WHAT YOU ARE ASKED TO DO >> Retype the material in full, keeping every word the same.

STORED DATA >>
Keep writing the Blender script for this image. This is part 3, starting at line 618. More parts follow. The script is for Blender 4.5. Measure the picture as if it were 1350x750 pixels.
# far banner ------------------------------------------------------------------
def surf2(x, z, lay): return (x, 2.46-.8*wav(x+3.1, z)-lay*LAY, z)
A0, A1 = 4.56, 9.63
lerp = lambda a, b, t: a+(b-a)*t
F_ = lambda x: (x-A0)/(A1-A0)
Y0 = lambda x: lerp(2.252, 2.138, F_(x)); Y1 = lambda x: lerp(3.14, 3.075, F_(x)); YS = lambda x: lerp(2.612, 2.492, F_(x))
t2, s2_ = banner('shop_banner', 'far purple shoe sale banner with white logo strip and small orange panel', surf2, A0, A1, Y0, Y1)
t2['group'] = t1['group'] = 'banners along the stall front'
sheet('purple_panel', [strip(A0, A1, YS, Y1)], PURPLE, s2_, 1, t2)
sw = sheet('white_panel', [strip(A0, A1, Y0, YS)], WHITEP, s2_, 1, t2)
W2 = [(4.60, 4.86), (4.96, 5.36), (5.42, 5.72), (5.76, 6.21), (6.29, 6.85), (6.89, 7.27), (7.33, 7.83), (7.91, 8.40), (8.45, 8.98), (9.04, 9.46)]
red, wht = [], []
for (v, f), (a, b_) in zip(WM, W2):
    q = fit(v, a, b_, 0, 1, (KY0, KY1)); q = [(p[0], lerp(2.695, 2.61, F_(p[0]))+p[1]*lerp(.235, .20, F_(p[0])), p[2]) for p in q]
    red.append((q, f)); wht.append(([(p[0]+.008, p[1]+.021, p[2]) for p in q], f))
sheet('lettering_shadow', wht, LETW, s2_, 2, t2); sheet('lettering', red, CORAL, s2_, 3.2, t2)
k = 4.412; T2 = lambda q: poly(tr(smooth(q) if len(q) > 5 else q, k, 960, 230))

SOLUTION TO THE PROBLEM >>
Keep writing the Blender script for this image. This is part 3, starting at line 618. More parts follow. The script is for Blender 4.5. Measure the picture as if it were 1350x750 pixels.
# far banner ------------------------------------------------------------------
def surf2(x, z, lay): return (x, 2.46-.8*wav(x+3.1, z)-lay*LAY, z)
A0, A1 = 4.56, 9.63
lerp = lambda a, b, t: a+(b-a)*t
F_ = lambda x: (x-A0)/(A1-A0)
Y0 = lambda x: lerp(2.252, 2.138, F_(x)); Y1 = lambda x: lerp(3.14, 3.075, F_(x)); YS = lambda x: lerp(2.612, 2.492, F_(x))
t2, s2_ = banner('shop_banner', 'far purple shoe sale banner with white logo strip and small orange panel', surf2, A0, A1, Y0, Y1)
t2['group'] = t1['group'] = 'banners along the stall front'
sheet('purple_panel', [strip(A0, A1, YS, Y1)], PURPLE, s2_, 1, t2)
sw = sheet('white_panel', [strip(A0, A1, Y0, YS)], WHITEP, s2_, 1, t2)
W2 = [(4.60, 4.86), (4.96, 5.36), (5.42, 5.72), (5.76, 6.21), (6.29, 6.85), (6.89, 7.27), (7.33, 7.83), (7.91, 8.40), (8.45, 8.98), (9.04, 9.46)]
red, wht = [], []
for (v, f), (a, b_) in zip(WM, W2):
    q = fit(v, a, b_, 0, 1, (KY0, KY1)); q = [(p[0], lerp(2.695, 2.61, F_(p[0]))+p[1]*lerp(.235, .20, F_(p[0])), p[2]) for p in q]
    red.append((q, f)); wht.append(([(p[0]+.008, p[1]+.021, p[2]) for p in q], f))
sheet('lettering_shadow', wht, LETW, s2_, 2, t2); sheet('lettering', red, CORAL, s2_, 3.2, t2)
k = 4.412; T2 = lambda q: poly(tr(smooth(q) if len(q) > 5 else q, k, 960, 230))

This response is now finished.